Request: Retype the opening lines of the data exactly, stopping after the line that contains "return m, nt, nt.nodes['Principled BSDF']". Skip every picture.

Collected material:
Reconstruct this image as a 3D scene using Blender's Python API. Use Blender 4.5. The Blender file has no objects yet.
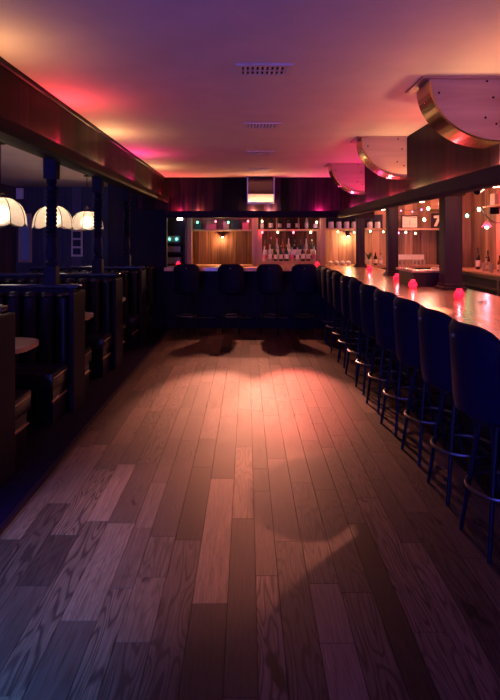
import bpy, bmesh, math, random
from mathutils import Vector, Matrix
PI = math.pi
R = random.Random(7)
S = bpy.context.scene
C = S.collection

# ------------------------------------------------------------------ materials
def new_mat(name):
    m = bpy.data.materials.new(name); m.use_nodes = True
    nt = m.node_tree
    return m, nt, nt.nodes['Principled BSDF']

def plain(name, col, rough=.5, metal=0, spec=.5, noise=.15, nscale=20, bump=0, coat=0):
    m, nt, b = new_mat(name)
    b.inputs['Roughness'].default_value = rough
    b.inputs['Metallic'].default_value = metal
    b.inputs['Specular IOR Level'].default_value = spec
    b.inputs['Coat Weight'].default_value = coat
    n = nt.nodes.new('ShaderNodeTexNoise'); n.inputs['Scale'].default_value = nscale
    n.inputs['Detail'].default_value = 4
    tc = nt.nodes.new('ShaderNodeTexCoord')
    nt.links.new(tc.outputs['Object'], n.inputs['Vector'])
    r = nt.nodes.new('ShaderNodeValToRGB')
    r.color_ramp.elements[0].position = .3; r.color_ramp.elements[1].position = .7
    r.color_ramp.elements[0].color = (*[c*(1-noise) for c in col], 1)
    r.color_ramp.elements[1].color = (*[min(1, c*(1+noise)) for c in col], 1)
    nt.links.new(n.outputs['Fac'], r.inputs['Fac'])
    nt.links.new(r.outputs['Color'], b.inputs['Base Color'])
    if bump:
        bp = nt.nodes.new('ShaderNodeBump'); bp.inputs['Strength'].default_value = bump
        bp.inputs['Distance'].default_value = .004
        nt.links.new(n.outputs['Fac'], bp.inputs['Height'])
        nt.links.new(bp.outputs['Normal'], b.inputs['Normal'])
    return m

def wood(name, c1, c2, axis='z', rough=.4, boards=None, board_axis=None, grain=14, gap=.25, coat=0, vary=.35, spec=.5):
    """stretched-noise grain along axis; optional boards of width `boards` measured on board_axis"""
    m, nt, b = new_mat(name); L = nt.links.new; N = nt.nodes.new
    b.inputs['Roughness'].default_value = rough; b.inputs['Coat Weight'].default_value = coat
    b.inputs['Specular IOR Level'].default_value = spec
    b.inputs['Coat Roughness'].default_value = .2
    geo = N('ShaderNodeNewGeometry')
    mp = N('ShaderNodeMapping')
    sc = [grain, grain, grain]; sc['xyz'.index(axis)] = grain*.07
    mp.inputs['Scale'].default_value = sc
    src = geo.outputs['Position']
    wn = None
    if boards:
        sx = N('ShaderNodeSeparateXYZ'); L(src, sx.inputs[0])
        d = N('ShaderNodeMath'); d.operation = 'DIVIDE'; d.inputs[1].default_value = boards
        L(sx.outputs['xyz'.index(board_axis)], d.inputs[0])
        fl = N('ShaderNodeMath'); fl.operation = 'FLOOR'; L(d.outputs[0], fl.inputs[0])
        fr = N('ShaderNodeMath'); fr.operation = 'FRACT'; L(d.outputs[0], fr.inputs[0])
        wn = N('ShaderNodeTexWhiteNoise'); wn.noise_dimensions = '1D'; L(fl.outputs[0], wn.inputs['W'])
        off = N('ShaderNodeVectorMath'); off.operation = 'MULTIPLY_ADD'
        off.inputs[1].default_value = (3, 3, 3); L(wn.outputs['Color'], off.inputs[0]); L(src, off.inputs[2])
        src = off.outputs[0]
    L(src, mp.inputs['Vector'])
    n = N('ShaderNodeTexNoise'); n.inputs['Scale'].default_value = 1; n.inputs['Detail'].default_value = 6
    n.inputs['Distortion'].default_value = .8
    L(mp.outputs[0], n.inputs['Vector'])
    r = N('ShaderNodeValToRGB')
    r.color_ramp.elements[0].position = .32; r.color_ramp.elements[1].position = .68
    r.color_ramp.elements[0].color = (*c1, 1); r.color_ramp.elements[1].color = (*c2, 1)
    L(n.outputs['Fac'], r.inputs['Fac'])
    out = r.outputs['Color']
    if boards:
        mr = N('ShaderNodeMapRange'); mr.inputs['To Min'].default_value = 1-vary; mr.inputs['To Max'].default_value = 1+vary
        L(wn.outputs['Value'], mr.inputs['Value'])
        g1 = N('ShaderNodeMath'); g1.operation = 'GREATER_THAN'; g1.inputs[1].default_value = .035; L(fr.outputs[0], g1.inputs[0])
        g2 = N('ShaderNodeMapRange'); g2.inputs['To Min'].default_value = gap; L(g1.outputs[0], g2.inputs['Value'])
        ml = N('ShaderNodeMath'); ml.operation = 'MULTIPLY'; L(mr.outputs[0], ml.inputs[0]); L(g2.outputs[0], ml.inputs[1])
        vm = N('ShaderNodeVectorMath'); vm.operation = 'SCALE'; L(out, vm.inputs[0]); L(ml.outputs[0], vm.inputs['Scale'])
        out = vm.outputs[0]
    L(out, b.inputs['Base Color'])
    bp = N('ShaderNodeBump'); bp.inputs['Strength'].default_value = .25; bp.inputs['Distance'].default_value = .003
    L(n.outputs['Fac'], bp.inputs['Height']); L(bp.outputs['Normal'], b.inputs['Normal'])
    return m

def glow(name, col, strength):
    m, nt, b = new_mat(name)
    b.inputs['Base Color'].default_value = (*col, 1)
    b.inputs['Emission Color'].default_value = (*col, 1)
    b.inputs['Emission Strength'].default_value = strength
    return m

def shade_mat(name, col, transp):
    m, nt, b = new_mat(name); L = nt.links.new
    nt.nodes.remove(b)
    out = nt.nodes['Material Output']
    n = nt.nodes.new('ShaderNodeTexNoise'); n.inputs['Scale'].default_value = 9
    r = nt.nodes.new('ShaderNodeValToRGB')
    r.color_ramp.elements[0].color = (*[c*.75 for c in col], 1); r.color_ramp.elements[1].color = (*col, 1)
    L(n.outputs['Fac'], r.inputs['Fac'])
    t = nt.nodes.new('ShaderNodeBsdfTranslucent'); L(r.outputs[0], t.inputs['Color'])
    g = nt.nodes.new('ShaderNodeBsdfPrincipled'); L(r.outputs[0], g.inputs['Base Color'])
    g.inputs['Roughness'].default_value = .25
    m1 = nt.nodes.new('ShaderNodeMixShader'); m1.inputs[0].default_value = .3
    L(t.outputs[0], m1.inputs[1]); L(g.outputs[0], m1.inputs[2])
    tr = nt.nodes.new('ShaderNodeBsdfTransparent'); tr.inputs['Color'].default_value = (*col, 1)
    m2 = nt.nodes.new('ShaderNodeMixShader'); m2.inputs[0].default_value = transp
    L(m1.outputs[0], m2.inputs[1]); L(tr.outputs[0], m2.inputs[2])
    L(m2.outputs[0], out.inputs['Surface'])
    return m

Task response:
Reconstruct this image as a 3D scene using Blender's Python API. Use Blender 4.5. The Blender file has no objects yet.
import bpy, bmesh, math, random
from mathutils import Vector, Matrix
PI = math.pi
R = random.Random(7)
S = bpy.context.scene
C = S.collection

# ------------------------------------------------------------------ materials
def new_mat(name):
    m = bpy.data.materials.new(name); m.use_nodes = True
    nt = m.node_tree
    return m, nt, nt.nodes['Principled BSDF']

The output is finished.